I’ve been trying to troubleshoot a surface texturing issue for several weeks. I accidentally noticed the pulley had wobble, but thought it was the stepper motor at first. Nope. It’s the pulley.
That sounds about right. QA is expensive and time consuming, so it’s left up to the customer. This applies to every single part in the supply chain.
If you want a set of mitsumi linear rails for real precision applications, it’s going to cost just as much or more than that printer.
This is not a “buyer beware” rant, but the buyer should know they aren’t paying for consistency or precision. I am basically saying that for these printers to work reliably and with proper precision, you need to tear them down yourself and inspect each bolt.
I buy cheap Chinese stuff all the time, but my process is to tear the product down and find where costs were cut and look for any serious dangers.

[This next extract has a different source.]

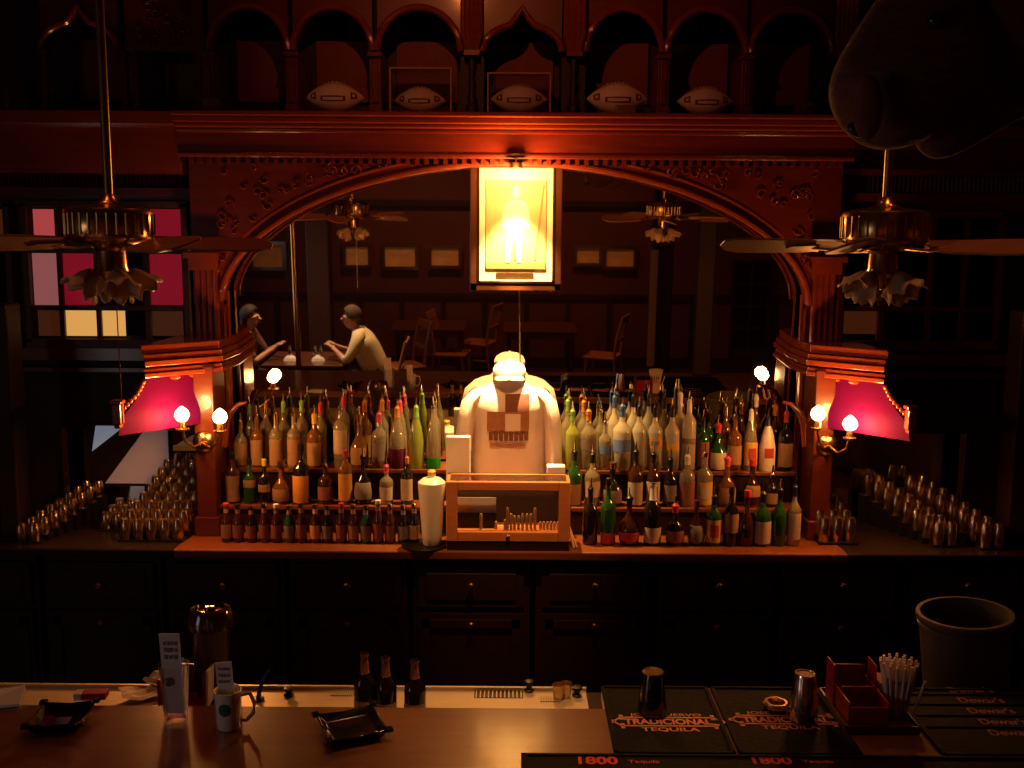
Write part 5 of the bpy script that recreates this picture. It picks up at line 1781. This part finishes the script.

Svol is well known enough that you should be able to get replacement bits for free. Or not. It’s a crap shoot, TBH.
I think with a lot of import products you need to be aware that you’ll be doing the QA and will in fact be working on the parts / product to get it to where you need it to be.
If you have the skills and the tools $280 + $3 for an unfinished pulley plus some time on the lathe or mill can still be worth it. I know this is asking a lot from a customer and maybe this particular example of a printer is not the best, i. e. it would totally be possible to manufacture this part within specs at cost, but I think the general notion still holds true.
you’ll be doing the QA and will in fact be working on the parts / product to get it to where you need it to be.
Absolutely. Unless a person wants to spend thousands of dollars on push button solutions that cover every imaginable use case, customization is the way to go.
For solid machines, the customer should already have an idea about what parts need to be modified. If a machine was advertised to mill a widget at +/-20% tolerance, cool. If you want to spend $500 more on a custom pully to get withing 5%, awesome. Precision is expensive and customization is niche.
For cheap machines, everything is generally ravaged by bean counters at every level of design and manufacturing. As long as people understand this and can make repairs, that is sometimes OK.
While I feel OPs pain of finding a 2¢ part that was 0.3mm off center, I can only just shrug it off. A pseudo-premium 5¢ part or building a jig for a worker to test each gear would have been quite expensive and it would probably tack on $2-$5 to the end product price. ($2-$5 actually matters on sites like Amazon or Temu and could potentially cost thousands in lost sales due to product placement.)